Thursday, November 1, 2012

Sugar Crashing

This morning, still woozy from sleep and high blood sugar, Little Sis grabbed her bag of candy and snuggled with it on the couch, brandishing a full-sized Kit Kat with wonder and anticipation.  On my way out the door for work, and in the gentlest way possible, I let her know we'd be talking this evening about our plan for Hallo-wean-ing ourselves off an entire cache of candy. 

Last night Little Sis was an adorable Dorothy as promised, with only a little concern about my braiding skills (she likes them tight; I confess that I am a loose plaiter).  Big Sis, who planned to be a veterinarian, had an alter-identity crisis ("But, MomNo one is going to be a job for Halloween!") and effected a late-in-game switcheroo to "Island Princess," which, despite my shallow experience with the genre, I believe she pulled off tropically and triumphantly (if not, at first, tearfully). 

Note:  one costume I won't ever try to make myself:  Fourth Grader. It's far too shape-shifting. 

I went as a bat.  Or as a cat, or a witch, depending on your interpretation and commitment to scrutinizing my accessories.  It was another year of raiding the children's costume crate, so my bat wings extended only to my elbows. 

Grandparents and aunts and uncle joined the trick-or-treating entourage through our friendly neighborhood.  We came home with only 45 minutes or so left of peak scavenging left, but threw ourselves wholeheartedly into giving the older trick-or-treaters a hard time while the girls sorted and sifted their bounty.

When a teenager wearing street clothes and a gratuitous mask approached the porch, my brother greeted him.  "That's pretty weak, man," he nodded at the kid's mask.

The young man shrugged as he held out his candy bag.  "Oh yeah, well, it's the recession."

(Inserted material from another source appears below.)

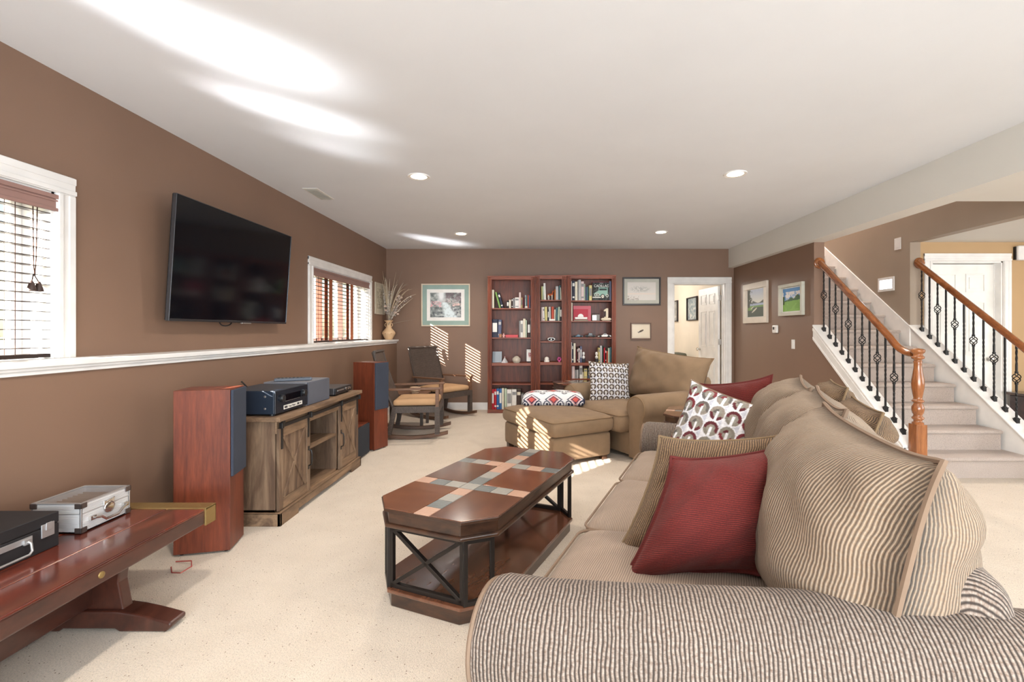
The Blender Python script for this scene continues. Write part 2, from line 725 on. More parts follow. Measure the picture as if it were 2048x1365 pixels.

P.S.  We told the girls they could choose 10 pieces of candy to keep, and we'd give them $10 for the rest.  How do you negotiate the gobs of gobstoppers and gummies?

1 comment:

Marisa Reichardt said...

Our school has drop baskets to ship Halloween candy to the troops. I own a 4th grader, too, and although she thought it was a good cause, she wasn't completely sold. I will break it down more tonight. Though I like your plan. A lot.